Very few farmers conduct profitability analysis of their fields. As producers expand beyond their operator owned acreage, it becomes increasingly necessary to know input – output economics so that an appropriate value can be paid for land rental. Conducting whole field profit center analysis will improve management decisions and answer management questions.
Analysis of a field’s line by line input – output is the very basis of the process of building greater agronomic – economic understanding and ultimately profitability. Discussed in this guide is a simple, cost effective (time and money), and understandable method that will enable most producers to analyze the profitability of a field. An Excel spreadsheet is used for the field cost accounting analysis.
The Field Profit Center accounting method demonstrated in this guideline is a simplification of the economic analysis accomplished by more complex approaches. It does, however, lead to a far more complex analysis of the agronomic – economic (rather than just the economic covered by most analysis) building blocks that make a field profitable.

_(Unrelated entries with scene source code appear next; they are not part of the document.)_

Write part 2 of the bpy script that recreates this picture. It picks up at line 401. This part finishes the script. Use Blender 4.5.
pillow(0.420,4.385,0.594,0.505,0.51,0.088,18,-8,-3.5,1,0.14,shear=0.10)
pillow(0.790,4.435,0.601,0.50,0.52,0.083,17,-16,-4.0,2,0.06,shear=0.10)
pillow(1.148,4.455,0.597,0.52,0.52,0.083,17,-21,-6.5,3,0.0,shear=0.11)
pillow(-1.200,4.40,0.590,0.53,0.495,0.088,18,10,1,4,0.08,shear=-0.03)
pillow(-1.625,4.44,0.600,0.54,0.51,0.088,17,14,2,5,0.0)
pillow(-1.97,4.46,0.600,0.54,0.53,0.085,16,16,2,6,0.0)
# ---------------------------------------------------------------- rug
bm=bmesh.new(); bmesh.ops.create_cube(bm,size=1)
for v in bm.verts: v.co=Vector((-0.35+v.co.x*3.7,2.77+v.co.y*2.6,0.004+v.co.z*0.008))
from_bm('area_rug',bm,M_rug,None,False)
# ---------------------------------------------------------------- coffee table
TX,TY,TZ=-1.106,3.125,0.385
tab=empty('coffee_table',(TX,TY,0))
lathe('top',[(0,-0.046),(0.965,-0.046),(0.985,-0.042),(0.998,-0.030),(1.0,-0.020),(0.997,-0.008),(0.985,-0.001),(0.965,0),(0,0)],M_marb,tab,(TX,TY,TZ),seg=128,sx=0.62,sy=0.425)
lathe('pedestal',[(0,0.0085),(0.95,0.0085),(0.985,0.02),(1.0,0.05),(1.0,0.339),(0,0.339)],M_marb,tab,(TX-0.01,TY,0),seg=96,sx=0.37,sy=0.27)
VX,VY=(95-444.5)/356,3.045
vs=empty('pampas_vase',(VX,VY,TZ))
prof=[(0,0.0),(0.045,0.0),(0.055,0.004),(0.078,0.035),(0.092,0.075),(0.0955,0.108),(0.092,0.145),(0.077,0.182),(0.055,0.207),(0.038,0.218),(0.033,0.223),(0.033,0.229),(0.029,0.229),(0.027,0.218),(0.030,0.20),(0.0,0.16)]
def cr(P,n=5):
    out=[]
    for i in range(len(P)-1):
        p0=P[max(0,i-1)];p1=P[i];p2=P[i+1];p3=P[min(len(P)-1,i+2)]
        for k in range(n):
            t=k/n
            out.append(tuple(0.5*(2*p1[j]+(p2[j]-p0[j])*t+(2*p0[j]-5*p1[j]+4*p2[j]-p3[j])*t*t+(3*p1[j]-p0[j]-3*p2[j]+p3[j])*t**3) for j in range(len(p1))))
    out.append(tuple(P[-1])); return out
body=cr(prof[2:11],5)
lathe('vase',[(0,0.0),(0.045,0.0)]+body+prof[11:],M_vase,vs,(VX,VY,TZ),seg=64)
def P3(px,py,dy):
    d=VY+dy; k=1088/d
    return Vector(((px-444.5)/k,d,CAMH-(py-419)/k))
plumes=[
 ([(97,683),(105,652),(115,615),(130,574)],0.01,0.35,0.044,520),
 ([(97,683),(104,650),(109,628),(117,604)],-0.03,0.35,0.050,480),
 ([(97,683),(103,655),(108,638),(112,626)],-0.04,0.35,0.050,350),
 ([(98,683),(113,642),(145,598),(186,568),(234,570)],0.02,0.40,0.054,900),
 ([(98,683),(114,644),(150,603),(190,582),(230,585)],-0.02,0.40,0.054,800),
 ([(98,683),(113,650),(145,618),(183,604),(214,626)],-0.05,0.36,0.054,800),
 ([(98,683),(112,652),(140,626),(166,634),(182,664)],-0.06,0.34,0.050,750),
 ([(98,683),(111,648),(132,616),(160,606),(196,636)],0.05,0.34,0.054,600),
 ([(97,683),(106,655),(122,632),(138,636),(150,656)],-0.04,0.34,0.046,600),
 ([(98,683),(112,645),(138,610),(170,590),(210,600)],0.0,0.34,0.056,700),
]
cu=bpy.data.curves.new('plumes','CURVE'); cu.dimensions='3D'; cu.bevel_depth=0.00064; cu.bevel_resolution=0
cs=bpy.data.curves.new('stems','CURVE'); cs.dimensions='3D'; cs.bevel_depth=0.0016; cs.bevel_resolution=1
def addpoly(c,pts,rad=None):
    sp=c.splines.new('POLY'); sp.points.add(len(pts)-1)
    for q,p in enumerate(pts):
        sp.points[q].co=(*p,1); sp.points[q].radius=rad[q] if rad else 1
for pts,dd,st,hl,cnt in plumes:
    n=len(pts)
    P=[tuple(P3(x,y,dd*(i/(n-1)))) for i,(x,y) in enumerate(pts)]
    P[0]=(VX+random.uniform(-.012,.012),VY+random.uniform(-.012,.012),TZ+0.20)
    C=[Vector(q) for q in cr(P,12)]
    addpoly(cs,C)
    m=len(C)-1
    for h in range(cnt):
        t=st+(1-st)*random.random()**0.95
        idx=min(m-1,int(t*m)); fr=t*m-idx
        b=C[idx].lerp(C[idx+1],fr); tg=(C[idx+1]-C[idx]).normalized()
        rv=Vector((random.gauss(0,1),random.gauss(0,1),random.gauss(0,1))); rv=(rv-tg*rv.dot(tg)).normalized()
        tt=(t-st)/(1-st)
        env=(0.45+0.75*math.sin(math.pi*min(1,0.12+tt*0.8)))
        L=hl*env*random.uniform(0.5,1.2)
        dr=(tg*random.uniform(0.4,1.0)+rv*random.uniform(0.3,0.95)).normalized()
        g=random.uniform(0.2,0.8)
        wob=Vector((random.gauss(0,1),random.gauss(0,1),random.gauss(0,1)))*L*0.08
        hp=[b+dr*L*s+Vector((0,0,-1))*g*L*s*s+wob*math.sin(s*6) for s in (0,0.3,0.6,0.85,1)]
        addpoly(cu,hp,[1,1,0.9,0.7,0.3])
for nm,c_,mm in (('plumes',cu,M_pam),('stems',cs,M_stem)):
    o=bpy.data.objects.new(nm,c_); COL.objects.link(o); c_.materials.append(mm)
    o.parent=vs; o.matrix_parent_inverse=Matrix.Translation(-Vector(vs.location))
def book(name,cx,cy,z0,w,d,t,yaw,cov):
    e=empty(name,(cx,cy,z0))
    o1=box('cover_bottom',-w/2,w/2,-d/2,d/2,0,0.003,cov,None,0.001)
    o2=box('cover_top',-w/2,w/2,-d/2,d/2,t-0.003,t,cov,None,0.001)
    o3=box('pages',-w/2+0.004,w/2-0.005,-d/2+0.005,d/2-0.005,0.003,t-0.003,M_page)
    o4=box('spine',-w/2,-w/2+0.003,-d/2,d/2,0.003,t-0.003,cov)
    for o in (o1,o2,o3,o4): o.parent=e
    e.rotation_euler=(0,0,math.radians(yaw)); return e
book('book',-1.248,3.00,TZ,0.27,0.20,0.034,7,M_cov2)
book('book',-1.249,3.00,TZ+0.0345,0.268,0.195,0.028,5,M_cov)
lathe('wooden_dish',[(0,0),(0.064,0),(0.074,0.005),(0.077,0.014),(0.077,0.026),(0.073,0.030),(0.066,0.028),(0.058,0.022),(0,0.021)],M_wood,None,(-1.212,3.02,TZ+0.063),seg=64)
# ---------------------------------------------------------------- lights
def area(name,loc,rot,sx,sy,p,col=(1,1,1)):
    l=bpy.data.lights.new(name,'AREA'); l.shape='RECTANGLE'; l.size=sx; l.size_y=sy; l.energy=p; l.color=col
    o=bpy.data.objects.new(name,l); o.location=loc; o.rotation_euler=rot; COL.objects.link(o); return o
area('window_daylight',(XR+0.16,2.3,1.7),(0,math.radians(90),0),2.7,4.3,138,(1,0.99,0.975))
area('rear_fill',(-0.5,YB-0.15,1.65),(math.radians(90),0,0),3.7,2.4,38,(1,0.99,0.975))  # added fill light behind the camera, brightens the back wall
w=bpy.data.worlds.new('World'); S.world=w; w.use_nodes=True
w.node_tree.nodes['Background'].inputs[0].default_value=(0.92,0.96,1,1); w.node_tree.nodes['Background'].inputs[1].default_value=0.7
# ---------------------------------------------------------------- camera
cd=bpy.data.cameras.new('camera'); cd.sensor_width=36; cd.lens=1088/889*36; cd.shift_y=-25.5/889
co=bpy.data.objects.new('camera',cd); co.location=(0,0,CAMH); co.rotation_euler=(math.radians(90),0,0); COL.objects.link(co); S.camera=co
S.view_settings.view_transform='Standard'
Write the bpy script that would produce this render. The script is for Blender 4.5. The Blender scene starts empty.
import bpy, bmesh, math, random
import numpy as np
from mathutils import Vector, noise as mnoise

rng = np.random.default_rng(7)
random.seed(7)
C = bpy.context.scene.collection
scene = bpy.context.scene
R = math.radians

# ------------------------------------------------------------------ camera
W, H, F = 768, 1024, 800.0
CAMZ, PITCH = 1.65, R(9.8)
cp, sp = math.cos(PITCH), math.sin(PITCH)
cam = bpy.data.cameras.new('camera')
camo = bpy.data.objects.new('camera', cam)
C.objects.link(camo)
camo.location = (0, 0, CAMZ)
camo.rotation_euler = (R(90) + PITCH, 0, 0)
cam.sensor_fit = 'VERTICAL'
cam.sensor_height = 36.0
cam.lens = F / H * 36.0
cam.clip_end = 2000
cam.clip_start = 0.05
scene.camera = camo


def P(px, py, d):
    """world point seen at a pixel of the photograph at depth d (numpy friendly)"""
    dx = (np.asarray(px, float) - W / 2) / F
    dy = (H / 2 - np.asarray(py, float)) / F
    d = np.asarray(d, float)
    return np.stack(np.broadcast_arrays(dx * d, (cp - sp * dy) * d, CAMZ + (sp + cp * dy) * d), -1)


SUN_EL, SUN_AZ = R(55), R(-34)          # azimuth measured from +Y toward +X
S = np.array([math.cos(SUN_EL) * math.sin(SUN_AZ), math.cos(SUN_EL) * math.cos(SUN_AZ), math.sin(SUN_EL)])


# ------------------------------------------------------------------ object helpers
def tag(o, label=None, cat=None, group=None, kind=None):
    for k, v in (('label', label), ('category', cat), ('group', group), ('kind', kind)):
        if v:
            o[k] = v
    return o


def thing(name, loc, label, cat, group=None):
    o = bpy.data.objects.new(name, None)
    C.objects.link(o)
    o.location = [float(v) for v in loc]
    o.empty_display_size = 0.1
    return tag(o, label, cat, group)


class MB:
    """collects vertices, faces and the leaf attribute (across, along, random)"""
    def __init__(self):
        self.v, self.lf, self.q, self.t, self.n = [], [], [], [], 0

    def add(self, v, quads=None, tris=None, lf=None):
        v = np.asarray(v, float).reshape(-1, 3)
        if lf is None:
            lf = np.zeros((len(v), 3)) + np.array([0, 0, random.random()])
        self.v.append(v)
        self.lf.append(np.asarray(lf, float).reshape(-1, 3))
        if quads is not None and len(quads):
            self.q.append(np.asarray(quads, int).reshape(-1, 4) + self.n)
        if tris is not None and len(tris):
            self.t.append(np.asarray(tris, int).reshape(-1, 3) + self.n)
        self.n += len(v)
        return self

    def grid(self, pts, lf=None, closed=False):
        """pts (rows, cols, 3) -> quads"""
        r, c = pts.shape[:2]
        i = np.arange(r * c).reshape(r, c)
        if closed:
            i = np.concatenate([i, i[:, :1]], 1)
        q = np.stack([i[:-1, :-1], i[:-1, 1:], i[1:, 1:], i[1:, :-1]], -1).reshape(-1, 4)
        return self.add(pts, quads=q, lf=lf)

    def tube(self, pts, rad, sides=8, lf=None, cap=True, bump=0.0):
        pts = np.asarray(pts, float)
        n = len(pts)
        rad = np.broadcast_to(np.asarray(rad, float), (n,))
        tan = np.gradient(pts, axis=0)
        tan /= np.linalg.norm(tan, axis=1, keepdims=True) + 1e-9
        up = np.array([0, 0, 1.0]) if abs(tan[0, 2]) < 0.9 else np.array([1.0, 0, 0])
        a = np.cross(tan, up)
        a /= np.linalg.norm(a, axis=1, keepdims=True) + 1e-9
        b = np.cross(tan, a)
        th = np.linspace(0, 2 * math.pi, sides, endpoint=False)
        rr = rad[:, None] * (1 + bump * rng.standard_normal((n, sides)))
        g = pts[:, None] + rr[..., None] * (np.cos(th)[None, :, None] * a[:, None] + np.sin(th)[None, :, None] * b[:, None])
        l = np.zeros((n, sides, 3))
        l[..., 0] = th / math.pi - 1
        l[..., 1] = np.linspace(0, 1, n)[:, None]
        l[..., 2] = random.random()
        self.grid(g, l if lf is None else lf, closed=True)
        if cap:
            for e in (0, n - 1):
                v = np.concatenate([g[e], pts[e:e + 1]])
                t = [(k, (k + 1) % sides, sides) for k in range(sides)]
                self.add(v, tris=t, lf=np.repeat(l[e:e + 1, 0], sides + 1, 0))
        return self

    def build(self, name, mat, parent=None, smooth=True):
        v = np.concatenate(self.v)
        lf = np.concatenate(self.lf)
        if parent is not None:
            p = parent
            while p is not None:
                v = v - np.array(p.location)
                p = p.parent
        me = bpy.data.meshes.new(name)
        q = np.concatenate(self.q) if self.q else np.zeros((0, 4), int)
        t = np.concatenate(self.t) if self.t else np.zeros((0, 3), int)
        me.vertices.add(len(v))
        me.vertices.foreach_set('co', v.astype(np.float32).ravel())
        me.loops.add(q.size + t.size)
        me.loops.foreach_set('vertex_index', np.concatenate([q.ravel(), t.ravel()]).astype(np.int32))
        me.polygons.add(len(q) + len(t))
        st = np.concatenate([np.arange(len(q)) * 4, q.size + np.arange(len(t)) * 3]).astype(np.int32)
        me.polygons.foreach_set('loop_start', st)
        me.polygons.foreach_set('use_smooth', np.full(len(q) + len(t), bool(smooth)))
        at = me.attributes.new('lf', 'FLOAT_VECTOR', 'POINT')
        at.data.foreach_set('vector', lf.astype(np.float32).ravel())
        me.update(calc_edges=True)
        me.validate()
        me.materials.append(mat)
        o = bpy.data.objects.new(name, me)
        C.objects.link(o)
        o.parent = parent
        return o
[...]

Every line of a Profit Center Analysis must be evaluated for both economic and agronomic considerations. This thought is perhaps the most profound of this discussion. Profit center analysis is the umbrella analysis with an extensive array of subordinate agronomic – economic analysis subordinate to it. A 1000 acre corn producer must strive to save $5/acre of production costs (without impacting production) or strive to make an additional $5/acre by increasing production on all farmed acres. When a 1000 acre producer obtains this goal he will earn himself $5000 (a bonus). Top profitability farmers understand this.